Three years later, he established a new Studite monastery in Ternopil, Ukraine. In 1995, the Synod of Bishops of the Ukrainian Catholic Church elected him exarch of the Archiepiscopal Exarchy of Kiev-Vyshhorod. In another year, he was appointed auxiliary bishop “with special administrative authority to his Beatitude Myroslav Ivan Cardinal Lubachivsky, Major Archbishop of Lviv,” according to the Religious Information Service of Ukraine (RISU).
On Cardinal Lubachivsky’s death in December of 2000, Bishop Husar was designated apostolic administrator of the Ukrainian Greek Catholic Archeparchy of Lviv by Pope St. John Paul II.
The following year, the Ukrainian Greek Catholic Synod elected Bishop Husar as Major Archbishop of the UGCC (today referred to as “Patriarch” by Canada’s Ukrainian Catholic community). He served the Church in this role for more than 10 years.
The title of “cardinal” was bestowed on Patriarch Husar the following month by Pope St. John Paul II. The same year, 2001, Cardinal Husar and the clergy and faithful of the UGCC welcomed the Pontiff to Ukraine, for his first visit to a former Soviet Union republic.
Uncommon for a Uniate, Cardinal Husar was one of the cardinals considered eligible for the papacy at the 2005 papal conclave to succeed John Paul II. At this conclave, he participated as a cardinal elector.
RISU noted that “His Beatitude also became the first Chancellor of the newly-established Ukrainian Greek Catholic University in Lviv, Ukraine.”

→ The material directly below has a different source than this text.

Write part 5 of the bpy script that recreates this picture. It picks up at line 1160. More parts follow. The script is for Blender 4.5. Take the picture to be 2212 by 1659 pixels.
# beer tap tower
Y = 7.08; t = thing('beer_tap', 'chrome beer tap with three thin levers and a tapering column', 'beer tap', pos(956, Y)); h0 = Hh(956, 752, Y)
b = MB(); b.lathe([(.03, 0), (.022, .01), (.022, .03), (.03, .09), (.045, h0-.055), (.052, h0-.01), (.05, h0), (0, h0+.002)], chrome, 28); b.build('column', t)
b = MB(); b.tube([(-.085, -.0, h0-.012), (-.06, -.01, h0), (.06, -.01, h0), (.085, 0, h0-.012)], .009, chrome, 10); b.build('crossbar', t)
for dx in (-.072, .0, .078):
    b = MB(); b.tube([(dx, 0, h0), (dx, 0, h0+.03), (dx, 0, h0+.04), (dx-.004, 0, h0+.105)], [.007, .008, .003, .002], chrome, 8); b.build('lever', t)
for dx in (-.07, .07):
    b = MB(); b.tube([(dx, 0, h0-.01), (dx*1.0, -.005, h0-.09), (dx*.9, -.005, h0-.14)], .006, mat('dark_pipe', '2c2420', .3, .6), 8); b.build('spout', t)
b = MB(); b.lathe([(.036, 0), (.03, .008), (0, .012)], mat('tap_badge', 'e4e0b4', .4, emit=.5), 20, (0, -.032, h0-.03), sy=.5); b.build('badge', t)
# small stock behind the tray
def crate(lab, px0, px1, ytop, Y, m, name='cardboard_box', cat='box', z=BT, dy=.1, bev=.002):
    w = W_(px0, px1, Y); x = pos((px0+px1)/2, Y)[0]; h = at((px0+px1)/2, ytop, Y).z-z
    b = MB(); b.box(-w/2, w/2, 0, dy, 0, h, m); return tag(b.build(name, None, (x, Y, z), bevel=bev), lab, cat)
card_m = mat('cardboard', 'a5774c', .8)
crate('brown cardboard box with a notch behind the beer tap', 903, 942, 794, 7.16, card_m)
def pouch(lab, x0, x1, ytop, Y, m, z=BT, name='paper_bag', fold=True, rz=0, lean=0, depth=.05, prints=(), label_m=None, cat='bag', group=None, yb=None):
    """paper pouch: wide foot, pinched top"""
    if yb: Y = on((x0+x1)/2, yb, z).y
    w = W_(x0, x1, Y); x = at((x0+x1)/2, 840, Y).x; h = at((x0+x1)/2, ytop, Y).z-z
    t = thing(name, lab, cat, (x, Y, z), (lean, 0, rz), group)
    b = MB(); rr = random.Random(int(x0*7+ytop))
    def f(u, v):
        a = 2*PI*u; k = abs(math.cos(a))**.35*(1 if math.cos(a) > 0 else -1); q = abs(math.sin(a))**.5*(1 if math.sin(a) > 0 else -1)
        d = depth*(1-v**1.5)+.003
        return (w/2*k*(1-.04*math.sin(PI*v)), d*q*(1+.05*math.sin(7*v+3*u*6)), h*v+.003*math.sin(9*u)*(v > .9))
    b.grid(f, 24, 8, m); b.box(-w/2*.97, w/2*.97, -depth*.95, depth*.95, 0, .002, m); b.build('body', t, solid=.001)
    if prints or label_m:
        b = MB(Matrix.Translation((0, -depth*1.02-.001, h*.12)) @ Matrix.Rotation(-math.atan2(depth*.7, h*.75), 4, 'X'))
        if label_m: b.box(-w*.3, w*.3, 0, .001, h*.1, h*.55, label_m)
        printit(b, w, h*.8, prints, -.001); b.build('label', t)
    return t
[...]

On August 21, 2005, the Major Archiepiscopal See of Lviv was moved to the capital city of Ukraine, Kiev. Cardinal Husar became the Ukrainian Greek Catholic Major Archbishop (Patriarch) of Kiev and Halych.
In 2011, His Beatitude Lubomyr Cardinal Husar resigned as father and head of the Ukrainian Greek Catholic Church and Major Archbishop of Kyiv-Halych, although he maintained an active ecclesial and social role. Just months before his passing, he was given the privilege of celebrating his 40th anniversary of episcopal ordination at the Patriarchal Cathedral of the Resurrection with a solemn Divine Liturgy.